Task details: Retype the material word for word.

Data segment:

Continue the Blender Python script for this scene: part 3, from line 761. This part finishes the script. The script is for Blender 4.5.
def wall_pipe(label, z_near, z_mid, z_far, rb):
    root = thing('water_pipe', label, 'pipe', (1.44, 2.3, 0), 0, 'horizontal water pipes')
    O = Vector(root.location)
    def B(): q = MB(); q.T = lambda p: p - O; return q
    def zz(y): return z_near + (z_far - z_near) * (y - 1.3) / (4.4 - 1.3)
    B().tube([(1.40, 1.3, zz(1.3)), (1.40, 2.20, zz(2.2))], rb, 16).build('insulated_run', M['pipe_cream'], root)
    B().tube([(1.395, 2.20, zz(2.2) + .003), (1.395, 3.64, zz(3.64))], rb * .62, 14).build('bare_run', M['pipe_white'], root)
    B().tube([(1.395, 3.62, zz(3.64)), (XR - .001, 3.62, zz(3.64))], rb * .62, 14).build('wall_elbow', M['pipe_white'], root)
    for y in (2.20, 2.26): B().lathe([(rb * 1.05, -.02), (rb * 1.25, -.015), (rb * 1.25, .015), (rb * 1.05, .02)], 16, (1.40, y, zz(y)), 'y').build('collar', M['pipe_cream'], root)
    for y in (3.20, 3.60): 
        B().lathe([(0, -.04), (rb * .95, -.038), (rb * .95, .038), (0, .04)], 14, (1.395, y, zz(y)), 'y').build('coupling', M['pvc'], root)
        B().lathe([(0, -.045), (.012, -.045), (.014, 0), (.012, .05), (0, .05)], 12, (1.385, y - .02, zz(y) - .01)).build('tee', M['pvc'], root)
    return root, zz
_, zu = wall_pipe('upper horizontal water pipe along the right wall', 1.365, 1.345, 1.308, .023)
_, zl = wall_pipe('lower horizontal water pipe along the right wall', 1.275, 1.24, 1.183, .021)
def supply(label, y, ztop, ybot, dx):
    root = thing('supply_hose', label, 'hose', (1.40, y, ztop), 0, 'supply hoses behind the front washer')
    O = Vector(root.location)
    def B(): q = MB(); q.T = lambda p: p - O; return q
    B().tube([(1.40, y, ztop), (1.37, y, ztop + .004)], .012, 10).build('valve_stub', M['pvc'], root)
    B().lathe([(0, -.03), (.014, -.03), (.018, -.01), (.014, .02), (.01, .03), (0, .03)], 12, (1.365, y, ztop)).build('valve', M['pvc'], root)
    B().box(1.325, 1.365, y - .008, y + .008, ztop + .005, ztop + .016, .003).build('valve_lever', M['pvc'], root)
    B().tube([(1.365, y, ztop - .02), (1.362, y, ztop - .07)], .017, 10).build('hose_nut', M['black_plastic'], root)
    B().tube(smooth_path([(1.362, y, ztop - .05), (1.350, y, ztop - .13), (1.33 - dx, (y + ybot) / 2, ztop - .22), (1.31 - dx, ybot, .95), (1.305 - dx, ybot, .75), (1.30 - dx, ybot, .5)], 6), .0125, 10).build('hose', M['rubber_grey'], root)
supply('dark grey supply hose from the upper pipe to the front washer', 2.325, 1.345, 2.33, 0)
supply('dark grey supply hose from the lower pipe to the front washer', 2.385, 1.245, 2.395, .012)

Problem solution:
Continue the Blender Python script for this scene: part 3, from line 761. This part finishes the script. The script is for Blender 4.5.
def wall_pipe(label, z_near, z_mid, z_far, rb):
    root = thing('water_pipe', label, 'pipe', (1.44, 2.3, 0), 0, 'horizontal water pipes')
    O = Vector(root.location)
    def B(): q = MB(); q.T = lambda p: p - O; return q
    def zz(y): return z_near + (z_far - z_near) * (y - 1.3) / (4.4 - 1.3)
    B().tube([(1.40, 1.3, zz(1.3)), (1.40, 2.20, zz(2.2))], rb, 16).build('insulated_run', M['pipe_cream'], root)
    B().tube([(1.395, 2.20, zz(2.2) + .003), (1.395, 3.64, zz(3.64))], rb * .62, 14).build('bare_run', M['pipe_white'], root)
    B().tube([(1.395, 3.62, zz(3.64)), (XR - .001, 3.62, zz(3.64))], rb * .62, 14).build('wall_elbow', M['pipe_white'], root)
    for y in (2.20, 2.26): B().lathe([(rb * 1.05, -.02), (rb * 1.25, -.015), (rb * 1.25, .015), (rb * 1.05, .02)], 16, (1.40, y, zz(y)), 'y').build('collar', M['pipe_cream'], root)
    for y in (3.20, 3.60): 
        B().lathe([(0, -.04), (rb * .95, -.038), (rb * .95, .038), (0, .04)], 14, (1.395, y, zz(y)), 'y').build('coupling', M['pvc'], root)
        B().lathe([(0, -.045), (.012, -.045), (.014, 0), (.012, .05), (0, .05)], 12, (1.385, y - .02, zz(y) - .01)).build('tee', M['pvc'], root)
    return root, zz
_, zu = wall_pipe('upper horizontal water pipe along the right wall', 1.365, 1.345, 1.308, .023)
_, zl = wall_pipe('lower horizontal water pipe along the right wall', 1.275, 1.24, 1.183, .021)
def supply(label, y, ztop, ybot, dx):
    root = thing('supply_hose', label, 'hose', (1.40, y, ztop), 0, 'supply hoses behind the front washer')
    O = Vector(root.location)
    def B(): q = MB(); q.T = lambda p: p - O; return q
    B().tube([(1.40, y, ztop), (1.37, y, ztop + .004)], .012, 10).build('valve_stub', M['pvc'], root)
    B().lathe([(0, -.03), (.014, -.03), (.018, -.01), (.014, .02), (.01, .03), (0, .03)], 12, (1.365, y, ztop)).build('valve', M['pvc'], root)
    B().box(1.325, 1.365, y - .008, y + .008, ztop + .005, ztop + .016, .003).build('valve_lever', M['pvc'], root)
    B().tube([(1.365, y, ztop - .02), (1.362, y, ztop - .07)], .017, 10).build('hose_nut', M['black_plastic'], root)
    B().tube(smooth_path([(1.362, y, ztop - .05), (1.350, y, ztop - .13), (1.33 - dx, (y + ybot) / 2, ztop - .22), (1.31 - dx, ybot, .95), (1.305 - dx, ybot, .75), (1.30 - dx, ybot, .5)], 6), .0125, 10).build('hose', M['rubber_grey'], root)
supply('dark grey supply hose from the upper pipe to the front washer', 2.325, 1.345, 2.33, 0)
supply('dark grey supply hose from the lower pipe to the front washer', 2.385, 1.245, 2.395, .012)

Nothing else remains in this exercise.